==== Dataset section ====

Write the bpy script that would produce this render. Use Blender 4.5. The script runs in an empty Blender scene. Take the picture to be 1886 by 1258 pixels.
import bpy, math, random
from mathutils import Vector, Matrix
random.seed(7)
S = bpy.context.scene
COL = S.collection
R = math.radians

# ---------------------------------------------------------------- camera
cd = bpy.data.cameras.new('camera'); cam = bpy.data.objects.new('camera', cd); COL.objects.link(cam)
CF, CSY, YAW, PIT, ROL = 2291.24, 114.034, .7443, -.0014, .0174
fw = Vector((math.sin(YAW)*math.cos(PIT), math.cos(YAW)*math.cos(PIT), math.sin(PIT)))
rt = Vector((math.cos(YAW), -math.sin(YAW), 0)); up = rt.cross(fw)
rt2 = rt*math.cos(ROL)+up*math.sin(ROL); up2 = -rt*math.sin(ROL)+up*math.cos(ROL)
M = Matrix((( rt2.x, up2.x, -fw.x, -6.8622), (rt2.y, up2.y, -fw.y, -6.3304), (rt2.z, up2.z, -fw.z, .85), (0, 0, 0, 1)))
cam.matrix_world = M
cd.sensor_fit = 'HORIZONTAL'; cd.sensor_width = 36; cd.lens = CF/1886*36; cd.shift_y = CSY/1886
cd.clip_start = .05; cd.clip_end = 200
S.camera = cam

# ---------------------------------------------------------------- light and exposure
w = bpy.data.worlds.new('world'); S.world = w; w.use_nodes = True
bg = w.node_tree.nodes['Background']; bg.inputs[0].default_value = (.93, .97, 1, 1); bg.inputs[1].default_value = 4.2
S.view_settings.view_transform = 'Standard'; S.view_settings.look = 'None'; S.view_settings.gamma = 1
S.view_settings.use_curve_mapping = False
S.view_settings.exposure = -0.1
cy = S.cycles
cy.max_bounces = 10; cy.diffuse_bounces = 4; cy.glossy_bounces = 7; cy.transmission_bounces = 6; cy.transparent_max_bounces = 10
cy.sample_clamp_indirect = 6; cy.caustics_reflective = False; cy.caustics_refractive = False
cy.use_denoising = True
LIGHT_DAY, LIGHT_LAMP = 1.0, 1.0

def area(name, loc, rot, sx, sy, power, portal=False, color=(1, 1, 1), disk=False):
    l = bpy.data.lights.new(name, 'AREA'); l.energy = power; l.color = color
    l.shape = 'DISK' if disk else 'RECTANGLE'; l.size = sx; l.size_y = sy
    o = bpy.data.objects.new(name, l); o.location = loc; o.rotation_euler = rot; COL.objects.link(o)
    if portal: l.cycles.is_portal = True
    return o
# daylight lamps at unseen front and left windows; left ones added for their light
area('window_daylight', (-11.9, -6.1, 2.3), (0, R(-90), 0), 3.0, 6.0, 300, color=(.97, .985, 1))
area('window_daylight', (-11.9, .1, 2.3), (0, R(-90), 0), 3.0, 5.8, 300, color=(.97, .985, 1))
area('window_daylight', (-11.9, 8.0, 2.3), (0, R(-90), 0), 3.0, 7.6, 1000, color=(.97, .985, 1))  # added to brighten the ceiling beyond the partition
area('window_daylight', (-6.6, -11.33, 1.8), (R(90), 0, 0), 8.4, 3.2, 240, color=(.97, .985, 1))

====

**Objective:**
Type out all of the material again, word for word.

**The answer:**
Write the bpy script that would produce this render. Use Blender 4.5. The script runs in an empty Blender scene. Take the picture to be 1886 by 1258 pixels.
import bpy, math, random
from mathutils import Vector, Matrix
random.seed(7)
S = bpy.context.scene
COL = S.collection
R = math.radians

# ---------------------------------------------------------------- camera
cd = bpy.data.cameras.new('camera'); cam = bpy.data.objects.new('camera', cd); COL.objects.link(cam)
CF, CSY, YAW, PIT, ROL = 2291.24, 114.034, .7443, -.0014, .0174
fw = Vector((math.sin(YAW)*math.cos(PIT), math.cos(YAW)*math.cos(PIT), math.sin(PIT)))
rt = Vector((math.cos(YAW), -math.sin(YAW), 0)); up = rt.cross(fw)
rt2 = rt*math.cos(ROL)+up*math.sin(ROL); up2 = -rt*math.sin(ROL)+up*math.cos(ROL)
M = Matrix((( rt2.x, up2.x, -fw.x, -6.8622), (rt2.y, up2.y, -fw.y, -6.3304), (rt2.z, up2.z, -fw.z, .85), (0, 0, 0, 1)))
cam.matrix_world = M
cd.sensor_fit = 'HORIZONTAL'; cd.sensor_width = 36; cd.lens = CF/1886*36; cd.shift_y = CSY/1886
cd.clip_start = .05; cd.clip_end = 200
S.camera = cam

# ---------------------------------------------------------------- light and exposure
w = bpy.data.worlds.new('world'); S.world = w; w.use_nodes = True
bg = w.node_tree.nodes['Background']; bg.inputs[0].default_value = (.93, .97, 1, 1); bg.inputs[1].default_value = 4.2
S.view_settings.view_transform = 'Standard'; S.view_settings.look = 'None'; S.view_settings.gamma = 1
S.view_settings.use_curve_mapping = False
S.view_settings.exposure = -0.1
cy = S.cycles
cy.max_bounces = 10; cy.diffuse_bounces = 4; cy.glossy_bounces = 7; cy.transmission_bounces = 6; cy.transparent_max_bounces = 10
cy.sample_clamp_indirect = 6; cy.caustics_reflective = False; cy.caustics_refractive = False
cy.use_denoising = True
LIGHT_DAY, LIGHT_LAMP = 1.0, 1.0

def area(name, loc, rot, sx, sy, power, portal=False, color=(1, 1, 1), disk=False):
    l = bpy.data.lights.new(name, 'AREA'); l.energy = power; l.color = color
    l.shape = 'DISK' if disk else 'RECTANGLE'; l.size = sx; l.size_y = sy
    o = bpy.data.objects.new(name, l); o.location = loc; o.rotation_euler = rot; COL.objects.link(o)
    if portal: l.cycles.is_portal = True
    return o
# daylight lamps at unseen front and left windows; left ones added for their light
area('window_daylight', (-11.9, -6.1, 2.3), (0, R(-90), 0), 3.0, 6.0, 300, color=(.97, .985, 1))
area('window_daylight', (-11.9, .1, 2.3), (0, R(-90), 0), 3.0, 5.8, 300, color=(.97, .985, 1))
area('window_daylight', (-11.9, 8.0, 2.3), (0, R(-90), 0), 3.0, 7.6, 1000, color=(.97, .985, 1))  # added to brighten the ceiling beyond the partition
area('window_daylight', (-6.6, -11.33, 1.8), (R(90), 0, 0), 8.4, 3.2, 240, color=(.97, .985, 1))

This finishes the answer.